Interactive maps described as a "scientific benchmark" have revealed the vast continent beneath New Zealand as it's never been seen before.
While scientists have known about it for decades, it's only been in recent years that Zealandia has been publicly recognised as the planet's youngest, smallest, thinnest and most submerged continent.
At one relatively brief point in the Earth's history, its sprawling mass once stood above the waves, dispersing animals and plants from here to New Caledonia and the east of Australia.
Most groups of dinosaurs, including the towering titanosaurs, roamed its rolling, mountainless, low-lying landscape.
Today, 94 per cent of Zealandia lies underwater – if we drained the oceans, we could see it unfurling some 4.9 million sq km across the South Pacific.
The maps cover both bathymetry – or the shape of the ocean floor – along with the continent's tectonic origins.
When that vast supercontinent of Gondwanaland broke up into five continent-sized pieces, it created South America, Africa, Antarctica, India, Australia – and Zealandia.

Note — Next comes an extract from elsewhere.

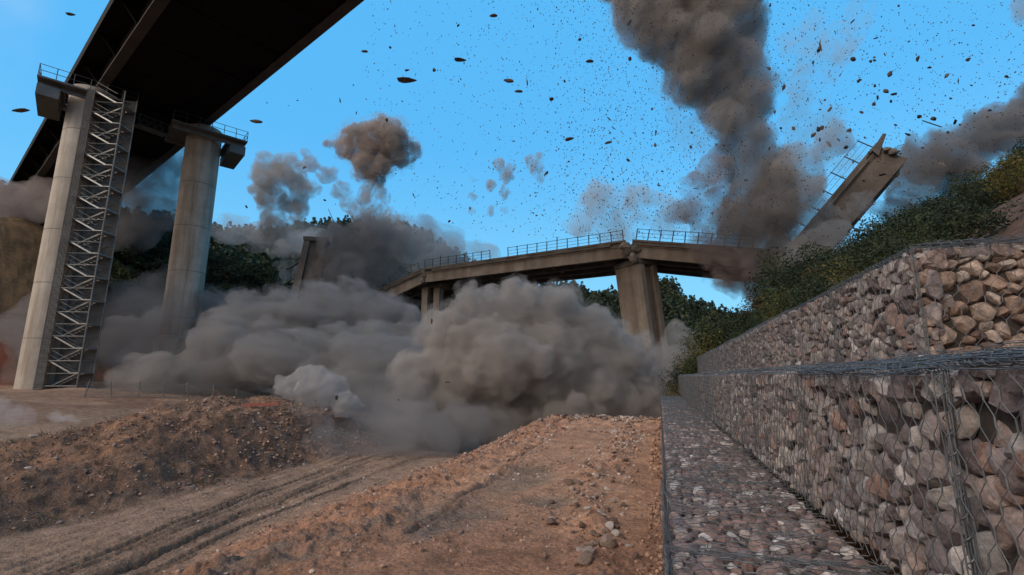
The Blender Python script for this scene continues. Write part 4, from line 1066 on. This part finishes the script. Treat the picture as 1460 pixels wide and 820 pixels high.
# ------------------------------------------------------------------ rubble on the ground
def rock_mesh(rng, sub=2, elong=1.0, name="rubble_stone"):
    D, F = ico(sub); P = D * (1, rng.uniform(.6, .95), rng.uniform(.5, .8)) * (elong, 1, 1)
    for k in range(rng.integers(5, 10)):
        n = rng.normal(size=3); n /= np.linalg.norm(n); h = (P @ n).max() * rng.uniform(.6, .9); P = P - np.clip(P @ n - h, 0, None)[:, None] * n
    P = P * (1 + .08 * fbm(P * 2 + rng.uniform(0, 50, 3), 3, 1))[:, None]
    return mesh_np(name, P, F, False, (rng.uniform(), rng.uniform(), rng.uniform()))
def build_rubble():
    rng = np.random.default_rng(77)
    ms = [rock_mesh(rng, 2) for _ in range(14)]
    for m in ms: m.materials.append(M['rubble'])
    def put(x, y, s, label, group):
        o = bpy.data.objects.new("rubble_stone", ms[rng.integers(14)]); COL.objects.link(o)
        o.location = (x, y, gz(x, y) + s * .22); o.scale = (s, s * rng.uniform(.8, 1.1), s * rng.uniform(.7, 1)); o.rotation_euler = (rng.uniform(-.4, .4), rng.uniform(-.4, .4), rng.uniform(0, 6.28))
        o["label"] = label; o["category"] = "stone"; o["group"] = group
    big = pz(868, 775, .05); put(big.x, big.y, .13, "largest purplish stone in the ridge beside the wall", "stones of the ridge beside the wall")
    for k in range(140):
        y = 3.8 + 15 * rng.uniform() ** 1.2; rx = float(np.interp(y, [3, 4, 6, 8.7, 12.7, 17, 21], [-.55, -.6, -.75, -1.4, -1.1, -1.2, -1.2]))
        put(rx + rng.normal() * .24, y, rng.uniform(.035, .09) * (1.35 if rng.random() < .2 else .9), "rough tan stone in the loose ridge running beside the gabion wall", "stones of the ridge beside the wall")
    for k in range(105):
        x = rng.uniform(-5.6, -.3); y = 20.7 + rng.normal() * .55 + (x + 3) * .05
        put(x, y, rng.uniform(.07, .17), "pale stone in the heap along the far crest of the red platform", "stones on the platform crest")
    for k in range(40):
        x = rng.uniform(-21, -12.8); y = rng.uniform(7, 21)
        put(x, y, rng.uniform(.05, .16), "brown stone scattered on the earth mound left of the track", "stones on the left mound")
    # gravel and clods: uncountable
    n = 26000; X = np.concatenate([rng.uniform(-8, -.1, 17000), rng.uniform(-22, -8, 9000)]); Y = 3.0 + 20 * rng.uniform(size=n) ** 1.1
    w = fbm2(X, Y, .8, 3, 14) + .5 * ((X > -8.2) & (X < -4.2)) + .5 * ((X > -1.9) & (X < -.6)) + .6 * (X < -13) + .8 * (Y > 19.5) - .15
    ok = w > rng.uniform(-.2, .8, n); X, Y = X[ok], Y[ok]; Z = ground_z(X, Y); n = len(X)
    D, F = ico(1); s = (.006 + .022 * rng.random(n) ** 1.6) * np.clip(Y / 9, .7, 1.6) * np.where(rng.random(n) < .08, 1.8, 1)
    V = (D[None] * (1 + .3 * rng.uniform(-1, 1, (n, len(D), 1))) * s[:, None, None] * (1, 1, .7) + np.stack([X, Y, Z + s * .2], 1)[:, None]).reshape(-1, 3)
    FF = (F[None] + (np.arange(n) * len(D))[:, None, None]).reshape(-1, 3)
    tone = np.repeat(rng.uniform(size=(n, 3)), len(D), 0)
    ob("gravel", mesh_np("gravel", V, FF, False, tone), M['rubble'], kind="stuff")
    # clods of the same earth, crumbling off the shoulder, the ridge and the mound
    n = 30000; X = np.concatenate([np.where(rng.random(17000) < .08, -.03 - .3 * rng.random(17000) ** 2, rng.uniform(-8.6, -.1, 17000)), rng.uniform(-21, -12.6, 13000)]); Y = 3.0 + 19 * rng.uniform(size=n) ** 1.15
    rx = np.interp(Y, [3, 4, 6, 8.7, 12.7, 17, 21], [-.55, -.6, -.75, -1.4, -1.1, -1.2, -1.2])
    w = fbm2(X, Y, .9, 3, 15) * .8 + .75 * sstep(-8.6, -7.6, X) * sstep(-3.6, -4.8, X) + .8 * np.exp(-((X - rx) / .45) ** 2) * (X < 0) + .6 * (X < -13) + .35 * sstep(8, 5, Y) * (X > -4) + 1.0 * (X > -.32)
    ok = w > rng.uniform(0, 1.2, n); X, Y = X[ok], Y[ok]; Z = ground_z(X, Y); n = len(X)
    s = (.008 + .045 * rng.random(n) ** 3.2) * np.clip(Y / 10, .7, 1.5)
    V = (D[None] * (1 + .35 * rng.uniform(-1, 1, (n, len(D), 1))) * s[:, None, None] * (1, 1, .75) + np.stack([X, Y, Z + s * .25], 1)[:, None]).reshape(-1, 3)
    FF = (F[None] + (np.arange(n) * len(D))[:, None, None]).reshape(-1, 3)
    ob("soil_clods", mesh_np("soil_clods", V, FF, False, np.repeat(rng.uniform(size=(n, 3)), len(D), 0)),
       stone_mat('earth_clod', [(0, (.15, .085, .06)), (.5, (.30, .18, .125)), (1, (.42, .28, .2))], False), kind="stuff")
    # stake, barrier bits, fallen fence by the tower
    o = pz(790, 592, .1); mb = MB(); mb.tube((0, 0, 0), (0.01, 0, .42), .022, 5); x = mb.build("marker_stake", M['sheet'], label="thin white stake standing in the stones of the platform crest", category="stake"); x.location = (o.x, o.y, gz(o.x, o.y))
    b0 = pf(345, 575, 20.5); b1 = pf(398, 572, 20.8); mb = MB(); z = max(gz(b0.x, b0.y), gz(b1.x, b1.y))
    mb.bar((0, 0, .02), (b1.x - b0.x, b1.y - b0.y, .1), .05, .14)
    x = mb.build("fallen_board", simple("faded_red_board", (.22, .06, .045), (.38, .16, .12), 9), label="faded red board lying on top of the left mound", category="board"); x.location = (b0.x, b0.y, z)
    r = empty("mesh_barrier", pf(120, 572, 33), "low wire mesh barrier with leaning posts in front of the stair tower", "barrier")
    o = r.location; A = []; B_ = []; a = pf(120, 566, 33); b = pf(405, 566, 36); d = b - a
    P_ = []
    for i in range(9):
        q = a + d * (i / 8); q.z = gz(q.x, q.y); P_.append(q)
        mb = MB(); mb.tube(q - o + Vector((0, 0, -.1)), q - o + Vector((rng.normal() * .2, rng.normal() * .1, 1.15)), .035, 5); mb.build("post", M['dull_galv'], r)
    for i in range(8):
        for k in range(9):
            A.append(P_[i] - o + Vector((0, 0, .05 + k * .12))); B_.append(P_[i + 1] - o + Vector((0, 0, .05 + k * .12)))
        for k in range(18):
            q = P_[i].lerp(P_[i + 1], k / 18) - o; A.append(q); B_.append(q + Vector((0, 0, 1.02)))
    V, F = wires([v[:] for v in A], [v[:] for v in B_], .011)
    ob("wire_panel", mesh_np("wire_panel", V, F), M['dull_galv'], r)
build_rubble()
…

This happened progressively from 150 to 50 million years ago, somewhat like a reverse jigsaw puzzle, but leaving buried clues to help geologists piece it back together.

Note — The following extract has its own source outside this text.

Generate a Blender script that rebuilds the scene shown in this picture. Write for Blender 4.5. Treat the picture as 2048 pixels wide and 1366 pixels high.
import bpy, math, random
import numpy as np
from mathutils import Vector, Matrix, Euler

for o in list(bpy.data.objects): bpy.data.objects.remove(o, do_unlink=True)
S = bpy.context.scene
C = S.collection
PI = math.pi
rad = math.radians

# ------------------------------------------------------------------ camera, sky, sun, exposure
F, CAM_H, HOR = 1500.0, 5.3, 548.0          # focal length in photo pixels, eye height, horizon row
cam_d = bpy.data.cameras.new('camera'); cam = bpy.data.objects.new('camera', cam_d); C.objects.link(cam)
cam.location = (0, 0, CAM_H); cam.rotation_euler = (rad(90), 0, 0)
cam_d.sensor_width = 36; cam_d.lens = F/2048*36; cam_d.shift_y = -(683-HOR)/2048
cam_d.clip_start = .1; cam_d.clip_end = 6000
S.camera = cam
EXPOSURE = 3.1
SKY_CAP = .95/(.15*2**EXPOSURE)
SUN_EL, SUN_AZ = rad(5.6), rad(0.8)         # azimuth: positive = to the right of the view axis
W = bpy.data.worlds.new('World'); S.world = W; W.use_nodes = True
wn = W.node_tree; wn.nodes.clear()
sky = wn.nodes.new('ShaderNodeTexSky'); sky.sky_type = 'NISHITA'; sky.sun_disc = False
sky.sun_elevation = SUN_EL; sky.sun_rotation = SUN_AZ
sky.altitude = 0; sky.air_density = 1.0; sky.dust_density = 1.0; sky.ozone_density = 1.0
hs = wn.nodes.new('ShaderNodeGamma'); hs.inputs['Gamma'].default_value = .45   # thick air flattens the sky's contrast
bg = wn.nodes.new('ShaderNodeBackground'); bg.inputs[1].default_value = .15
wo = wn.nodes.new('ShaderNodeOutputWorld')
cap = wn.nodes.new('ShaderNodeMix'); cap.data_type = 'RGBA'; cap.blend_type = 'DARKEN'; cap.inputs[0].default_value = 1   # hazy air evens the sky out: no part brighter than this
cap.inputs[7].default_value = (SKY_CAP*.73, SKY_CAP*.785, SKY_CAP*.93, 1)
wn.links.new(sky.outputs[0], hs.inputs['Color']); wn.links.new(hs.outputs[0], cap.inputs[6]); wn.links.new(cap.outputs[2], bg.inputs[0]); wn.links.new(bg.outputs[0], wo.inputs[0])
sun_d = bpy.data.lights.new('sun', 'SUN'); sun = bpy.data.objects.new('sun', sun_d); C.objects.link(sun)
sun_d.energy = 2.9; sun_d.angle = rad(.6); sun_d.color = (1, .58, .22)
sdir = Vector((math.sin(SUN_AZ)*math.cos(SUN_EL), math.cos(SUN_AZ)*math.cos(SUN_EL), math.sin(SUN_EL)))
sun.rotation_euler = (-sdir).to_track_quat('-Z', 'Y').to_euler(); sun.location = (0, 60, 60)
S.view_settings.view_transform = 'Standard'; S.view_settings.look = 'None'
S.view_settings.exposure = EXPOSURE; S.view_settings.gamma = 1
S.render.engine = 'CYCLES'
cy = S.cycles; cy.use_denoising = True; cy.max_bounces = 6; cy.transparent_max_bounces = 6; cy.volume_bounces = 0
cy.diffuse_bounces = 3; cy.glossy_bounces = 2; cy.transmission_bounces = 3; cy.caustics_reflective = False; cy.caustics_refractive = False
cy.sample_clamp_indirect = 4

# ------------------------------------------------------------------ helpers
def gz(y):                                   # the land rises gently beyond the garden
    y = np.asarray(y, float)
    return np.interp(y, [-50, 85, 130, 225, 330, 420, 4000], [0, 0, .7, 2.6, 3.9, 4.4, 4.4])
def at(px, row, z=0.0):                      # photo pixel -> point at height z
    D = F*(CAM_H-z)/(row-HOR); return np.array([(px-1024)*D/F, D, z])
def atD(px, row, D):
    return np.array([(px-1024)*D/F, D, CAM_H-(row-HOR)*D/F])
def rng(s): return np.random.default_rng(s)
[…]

One giveaway was Zealandia's geology, with its older foundations of granites and greywackes, and cover of younger sedimentary and volcanic rocks, which was strikingly similar to that of its former neighbours Australia and Antarctica.

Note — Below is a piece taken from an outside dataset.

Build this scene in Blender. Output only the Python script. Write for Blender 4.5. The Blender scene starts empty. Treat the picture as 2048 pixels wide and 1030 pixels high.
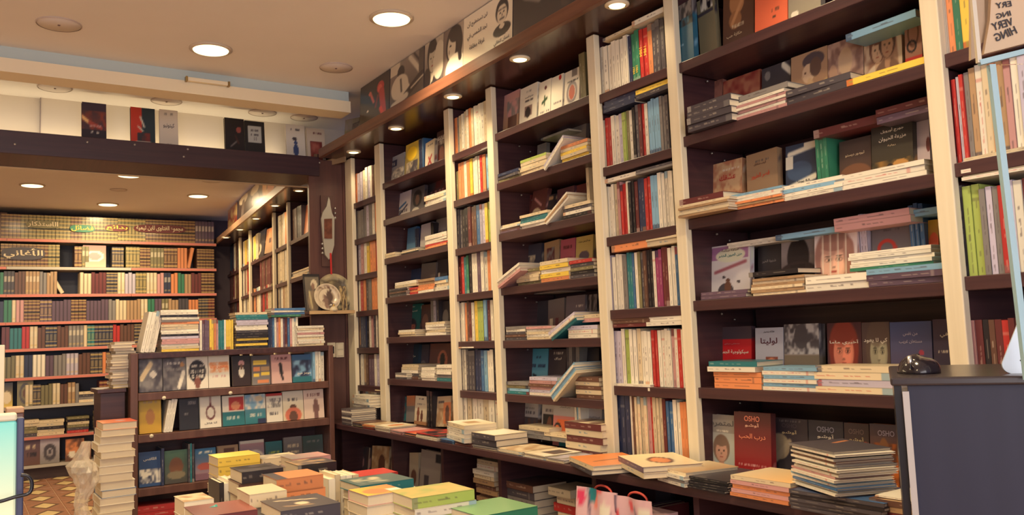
import bpy, math, random
import numpy as np
from mathutils import Matrix, Vector
random.seed(7)
rng = np.random.default_rng(7)
scene = bpy.context.scene
COL = scene.collection

# ---------------------------------------------------------------- camera, world, lights, exposure
CAMZ = 1.2
YAW, PIT, ROL, FPX = 0.58358128, 0.0920765, -0.03959958, 1673.14
cyw, syw = math.cos(YAW), math.sin(YAW)
fwd = Vector((syw*math.cos(PIT), cyw*math.cos(PIT), math.sin(PIT)))
r0 = Vector((cyw, -syw, 0)); u0 = r0.cross(fwd)
cr = r0*math.cos(ROL)+u0*math.sin(ROL); cu = cr.cross(fwd)
cam = bpy.data.objects.new('camera', bpy.data.cameras.new('camera')); COL.objects.link(cam)
cam.data.sensor_width = 36; cam.data.lens = FPX/2048*36; cam.data.clip_start = .02
cam.matrix_world = Matrix(((cr.x, cu.x, -fwd.x, 0), (cr.y, cu.y, -fwd.y, 0), (cr.z, cu.z, -fwd.z, CAMZ), (0, 0, 0, 1)))
scene.camera = cam

def ray(px, py): return fwd+cr*((px-1024)/FPX)-cu*((py-515)/FPX)
def at_x(px, py, x): d = ray(px, py); t = x/d.x; return Vector((d.x*t, d.y*t, d.z*t+CAMZ))
def at_y(px, py, y): d = ray(px, py); t = y/d.y; return Vector((d.x*t, d.y*t, d.z*t+CAMZ))
def at_z(px, py, z): d = ray(px, py); t = (z-CAMZ)/d.z; return Vector((d.x*t, d.y*t, d.z*t+CAMZ))
def along(px, p0, dv):                     # parameter s where p0+s*dv is seen in column px (measuring the photo)
    k = (px-1024)/FPX; p = Vector(p0)-Vector((0, 0, CAMZ)); dv = Vector(dv)
    return (p.dot(cr)-k*p.dot(fwd))/(k*dv.dot(fwd)-dv.dot(cr))

vs = scene.view_settings
vs.view_transform = 'Standard'; vs.look = 'None'; vs.gamma = 1; vs.use_curve_mapping = False
vs.exposure = -0.18
world = bpy.data.worlds.new('world'); scene.world = world; world.use_nodes = True
bg = world.node_tree.nodes['Background']; bg.inputs[0].default_value = (0.52, 0.47, 0.66, 1); bg.inputs[1].default_value = 0.85
WARM = (1.0, 0.77, 0.45)
def light(name, kind, loc, energy, color=WARM, size=.15, rot=(0, 0, 0), **k):
    l = bpy.data.lights.new(name, kind); l.energy = energy; l.color = color
    if kind == 'AREA': l.shape = k.get('shape', 'DISK'); l.size = size; l.size_y = k.get('size_y', size); l.spread = k.get('spread', math.pi)
    if kind == 'SPOT': l.spot_size = k.get('spot', 1.9); l.spot_blend = .8; l.shadow_soft_size = size
    o = bpy.data.objects.new(name, l); o.location = loc; o.rotation_euler = rot; COL.objects.link(o); return o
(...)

The time-frame of Zealandia's separation from Gondwana, and eventual plunge into the ocean, has been revised as new geological evidence has come to light.
This has told us that for at least 400 million years, up to about 100 million years ago, the Pacific Plate was subducting beneath Gondwana's eastern edge.
Sediments piled up along the margin of the continent and became crumpled and deformed as they were squeezed into greywacke and schist by the colliding plates.
About 100 million years ago, the tectonic situation changed again, when Gondwana was stretched and rifted, eventually separating off a large fragment that became Zealandia.
First, it was all land, but then it slowly sank as the Tasman Sea grew, and it continued to be stretched and thinned until about 25 million years ago, when it was mostly under the sea.
Whether all of it fell below the surface has long been historically debated by scientists, but fossil evidence and living enigmas such as tuatara and kauri suggest that some small Zealandia islands survived the great drowning.
And even if just 1 per cent of Zealandia stayed dry, that would still represent more than 2500 sq km - an area scientists have pointed out is well over 1000 times the surface area of Stephen's Island, where more than 30,000 tuatara currently live.
Studying modern-day Zealandia was difficult for the obvious reason that most of it lies more than a kilometre below the sea – but the new maps have helped demystify Zealandia.
"These maps are a scientific benchmark – but they're also more than that," geologist Dr Nick Mortimer said.
"They're a way of communicating our work to our colleagues, stakeholders, educators and the public.
"We've made these maps to provide an accurate, complete and up-to-date picture of the geology of the New Zealand and southwest Pacific area – better than we have had before.
"Their value is that they provide a fresh context in which to explain and understand the setting of New Zealand's volcanoes, plate boundary and sedimentary basins."
Programme leader Vaughan Stagpoole said the website provided the perfect way for users to explore geoscience data from their homes.
"Users can zoom and pan around different thematic geoscience webmaps of the region," he said.
"They can readily view and interrogate the maps and turn layers on or off. They can also query features in the layers and generate custom maps of their own."